## Given data
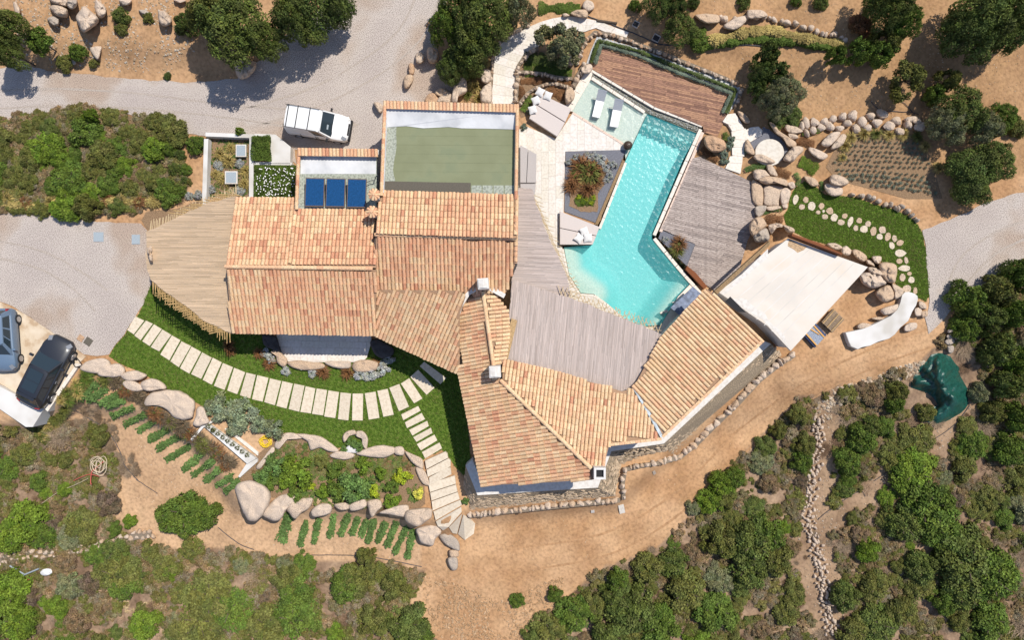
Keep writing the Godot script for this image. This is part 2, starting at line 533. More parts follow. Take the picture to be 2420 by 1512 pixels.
	for k in TONES.size():
		mat("tile_%d" % k, lin(TONES[k][0], TONES[k][1], TONES[k][2]), 0.85, clay, Vector3(0.9, 0.9, 0.9), bmp, 0.3, false, 0.25)
	mat("reed_back", lin(0.46, 0.375, 0.28), 0.9, streak, Vector3(0.25, 2, 6))
	mat("reed", Color.WHITE, 0.8, null, Vector3.ONE, null, 0.0, true, 0.25)
	mat("cane", lin(0.66, 0.43, 0.18), 0.7, grain, Vector3(1, 1, 1))
	mat("cane_pale", lin(0.72, 0.54, 0.32), 0.7, grain, Vector3(1, 1, 1))
	mat("timber", lin(0.34, 0.22, 0.11), 0.8, wood, Vector3(0.5, 0.5, 3))
	mat("pine", lin(0.55, 0.36, 0.17), 0.8, wood, Vector3(0.5, 0.5, 3))
	mat("pallet_wood", lin(0.34, 0.25, 0.17), 0.9, wood, Vector3(0.5, 0.5, 3))
	mat("corten", lin(0.26, 0.085, 0.03), 0.85, grain, Vector3(0.8, 0.8, 0.8), bmp, 0.3)
	mat("zinc", lin(0.40, 0.46, 0.50), 0.45, soft, Vector3(0.5, 0.5, 0.5))
	mat("blue_slab", lin(0.20, 0.24, 0.34), 0.6, soft, Vector3(0.5, 0.5, 0.5))
	mat("steel_plate", lin(0.43, 0.49, 0.53), 0.6, grain, Vector3(1, 1, 1))
	mat("rubber", lin(0.02, 0.02, 0.022), 0.85)
	mat("dark_metal", lin(0.03, 0.03, 0.035), 0.5)
	mat("chrome", lin(0.6, 0.6, 0.62), 0.3).metallic = 1.0
	mat("fabric_taupe", lin(0.56, 0.50, 0.47), 0.95, stone, Vector3(2, 2, 2), bmp, 0.2)
	mat("fabric_grey", lin(0.40, 0.37, 0.36), 0.95, stone, Vector3(2, 2, 2), bmp, 0.2)
	mat("fabric_white", lin(0.70, 0.685, 0.67), 0.95, stone, Vector3(1, 1, 1), bmp, 0.1)
	mat("petal", lin(0.80, 0.76, 0.76), 0.8)
	mat("lounger_white", lin(0.80, 0.79, 0.78), 0.6)
	mat("lounger_grey", lin(0.36, 0.37, 0.41), 0.8)
	mat("bronze", lin(0.07, 0.045, 0.03), 0.35, soft, Vector3(2, 2, 2))
	mat("collector", lin(0.012, 0.078, 0.215), 0.3, noise_tex("coll", 0.03, [[0.2, Color(0.7, 0.8, 0.8)], [0.8, Color(1, 1, 1)]]), Vector3(0.6, 0.6, 0.6), null, 0.0, false, 0.5)
	mat("bronze_frame", lin(0.16, 0.11, 0.08), 0.5)
	mat("paint_white", lin(0.70, 0.70, 0.70), 0.3).clearcoat_enabled = true
	mat("paint_black", lin(0.010, 0.012, 0.018), 0.25).clearcoat_enabled = true
	mat("paint_blue", lin(0.11, 0.165, 0.24), 0.35).clearcoat_enabled = true
	mat("car_glass", lin(0.022, 0.034, 0.044), 0.08, null, Vector3.ONE, null, 0.0, false, 0.5)
	mat("lamp_glass", lin(0.20, 0.21, 0.23), 0.15)
	mat("red_glass", lin(0.30, 0.02, 0.02), 0.2)
	mat("alloy", lin(0.42, 0.42, 0.44), 0.4).metallic = 0.7
	mat("tarp", lin(0.012, 0.085, 0.062), 0.33, soft, Vector3(0.8, 0.8, 0.8), bmp, 0.6, false, 0.5)
	mat("yellow_hose", lin(0.72, 0.50, 0.03), 0.5)
	mat("red_rope", lin(0.50, 0.10, 0.08), 0.8)
	mat("pale_rope", lin(0.62, 0.50, 0.36), 0.8)
	mat("black_pipe", lin(0.05, 0.052, 0.06), 0.6)
	mat("wrap", lin(0.45, 0.50, 0.60), 0.3, soft, Vector3(2, 2, 2), bmp, 2.0)
	mat("navy", lin(0.03, 0.05, 0.12), 0.6)
	mat("strap", lin(0.55, 0.30, 0.09), 0.7)
	mat("void_dark", lin(0.02, 0.02, 0.022), 0.9)
	mat("bark", lin(0.17, 0.125, 0.09), 0.95, grain, Vector3(2, 2, 2), bmp, 2.0)
	mat("twig", Color.WHITE, 0.95, null, Vector3.ONE, null, 0.0, true, 0.2)
	# the pool: pale floor, tinted turquoise with depth to paint in the water's absorption; the water a clear sheet
	mat("pool_floor", Color.WHITE, 0.6, noise_tex("mosaic", 0.03, [[0.2, Color(0.9, 0.93, 0.94)], [0.7, Color(1, 1, 1)]], FastNoiseLite.TYPE_SIMPLEX, 4), Vector3(0.4, 0.4, 0.4), null, 0.0, true)
	var w := mat("water", Color(0.40, 0.77, 0.75, 0.27), 0.26, null, Vector3(0.34, 0.34, 0.34), wave, 2.3, false, 0.4)
	w.transparency = BaseMaterial3D.TRANSPARENCY_ALPHA
	var w2 := mat("shelf_water", Color(0.60, 0.74, 0.70, 0.22), 0.26, null, Vector3(0.3, 0.3, 0.3), wave, 1.6, false, 0.5)
	w2.transparency = BaseMaterial3D.TRANSPARENCY_ALPHA
	# foliage: one material for each kind of plant, the leaves' own differences in their vertex colours
	for k in LEAF: leaf_mat(k, LEAF[k])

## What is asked
Reproduce the data word for word, excluding its pictures.

## Correct result
Keep writing the Godot script for this image. This is part 2, starting at line 533. More parts follow. Take the picture to be 2420 by 1512 pixels.
	for k in TONES.size():
		mat("tile_%d" % k, lin(TONES[k][0], TONES[k][1], TONES[k][2]), 0.85, clay, Vector3(0.9, 0.9, 0.9), bmp, 0.3, false, 0.25)
	mat("reed_back", lin(0.46, 0.375, 0.28), 0.9, streak, Vector3(0.25, 2, 6))
	mat("reed", Color.WHITE, 0.8, null, Vector3.ONE, null, 0.0, true, 0.25)
	mat("cane", lin(0.66, 0.43, 0.18), 0.7, grain, Vector3(1, 1, 1))
	mat("cane_pale", lin(0.72, 0.54, 0.32), 0.7, grain, Vector3(1, 1, 1))
	mat("timber", lin(0.34, 0.22, 0.11), 0.8, wood, Vector3(0.5, 0.5, 3))
	mat("pine", lin(0.55, 0.36, 0.17), 0.8, wood, Vector3(0.5, 0.5, 3))
	mat("pallet_wood", lin(0.34, 0.25, 0.17), 0.9, wood, Vector3(0.5, 0.5, 3))
	mat("corten", lin(0.26, 0.085, 0.03), 0.85, grain, Vector3(0.8, 0.8, 0.8), bmp, 0.3)
	mat("zinc", lin(0.40, 0.46, 0.50), 0.45, soft, Vector3(0.5, 0.5, 0.5))
	mat("blue_slab", lin(0.20, 0.24, 0.34), 0.6, soft, Vector3(0.5, 0.5, 0.5))
	mat("steel_plate", lin(0.43, 0.49, 0.53), 0.6, grain, Vector3(1, 1, 1))
	mat("rubber", lin(0.02, 0.02, 0.022), 0.85)
	mat("dark_metal", lin(0.03, 0.03, 0.035), 0.5)
	mat("chrome", lin(0.6, 0.6, 0.62), 0.3).metallic = 1.0
	mat("fabric_taupe", lin(0.56, 0.50, 0.47), 0.95, stone, Vector3(2, 2, 2), bmp, 0.2)
	mat("fabric_grey", lin(0.40, 0.37, 0.36), 0.95, stone, Vector3(2, 2, 2), bmp, 0.2)
	mat("fabric_white", lin(0.70, 0.685, 0.67), 0.95, stone, Vector3(1, 1, 1), bmp, 0.1)
	mat("petal", lin(0.80, 0.76, 0.76), 0.8)
	mat("lounger_white", lin(0.80, 0.79, 0.78), 0.6)
	mat("lounger_grey", lin(0.36, 0.37, 0.41), 0.8)
	mat("bronze", lin(0.07, 0.045, 0.03), 0.35, soft, Vector3(2, 2, 2))
	mat("collector", lin(0.012, 0.078, 0.215), 0.3, noise_tex("coll", 0.03, [[0.2, Color(0.7, 0.8, 0.8)], [0.8, Color(1, 1, 1)]]), Vector3(0.6, 0.6, 0.6), null, 0.0, false, 0.5)
	mat("bronze_frame", lin(0.16, 0.11, 0.08), 0.5)
	mat("paint_white", lin(0.70, 0.70, 0.70), 0.3).clearcoat_enabled = true
	mat("paint_black", lin(0.010, 0.012, 0.018), 0.25).clearcoat_enabled = true
	mat("paint_blue", lin(0.11, 0.165, 0.24), 0.35).clearcoat_enabled = true
	mat("car_glass", lin(0.022, 0.034, 0.044), 0.08, null, Vector3.ONE, null, 0.0, false, 0.5)
	mat("lamp_glass", lin(0.20, 0.21, 0.23), 0.15)
	mat("red_glass", lin(0.30, 0.02, 0.02), 0.2)
	mat("alloy", lin(0.42, 0.42, 0.44), 0.4).metallic = 0.7
	mat("tarp", lin(0.012, 0.085, 0.062), 0.33, soft, Vector3(0.8, 0.8, 0.8), bmp, 0.6, false, 0.5)
	mat("yellow_hose", lin(0.72, 0.50, 0.03), 0.5)
	mat("red_rope", lin(0.50, 0.10, 0.08), 0.8)
	mat("pale_rope", lin(0.62, 0.50, 0.36), 0.8)
	mat("black_pipe", lin(0.05, 0.052, 0.06), 0.6)
	mat("wrap", lin(0.45, 0.50, 0.60), 0.3, soft, Vector3(2, 2, 2), bmp, 2.0)
	mat("navy", lin(0.03, 0.05, 0.12), 0.6)
	mat("strap", lin(0.55, 0.30, 0.09), 0.7)
	mat("void_dark", lin(0.02, 0.02, 0.022), 0.9)
	mat("bark", lin(0.17, 0.125, 0.09), 0.95, grain, Vector3(2, 2, 2), bmp, 2.0)
	mat("twig", Color.WHITE, 0.95, null, Vector3.ONE, null, 0.0, true, 0.2)
	# the pool: pale floor, tinted turquoise with depth to paint in the water's absorption; the water a clear sheet
	mat("pool_floor", Color.WHITE, 0.6, noise_tex("mosaic", 0.03, [[0.2, Color(0.9, 0.93, 0.94)], [0.7, Color(1, 1, 1)]], FastNoiseLite.TYPE_SIMPLEX, 4), Vector3(0.4, 0.4, 0.4), null, 0.0, true)
	var w := mat("water", Color(0.40, 0.77, 0.75, 0.27), 0.26, null, Vector3(0.34, 0.34, 0.34), wave, 2.3, false, 0.4)
	w.transparency = BaseMaterial3D.TRANSPARENCY_ALPHA
	var w2 := mat("shelf_water", Color(0.60, 0.74, 0.70, 0.22), 0.26, null, Vector3(0.3, 0.3, 0.3), wave, 1.6, false, 0.5)
	w2.transparency = BaseMaterial3D.TRANSPARENCY_ALPHA
	# foliage: one material for each kind of plant, the leaves' own differences in their vertex colours
	for k in LEAF: leaf_mat(k, LEAF[k])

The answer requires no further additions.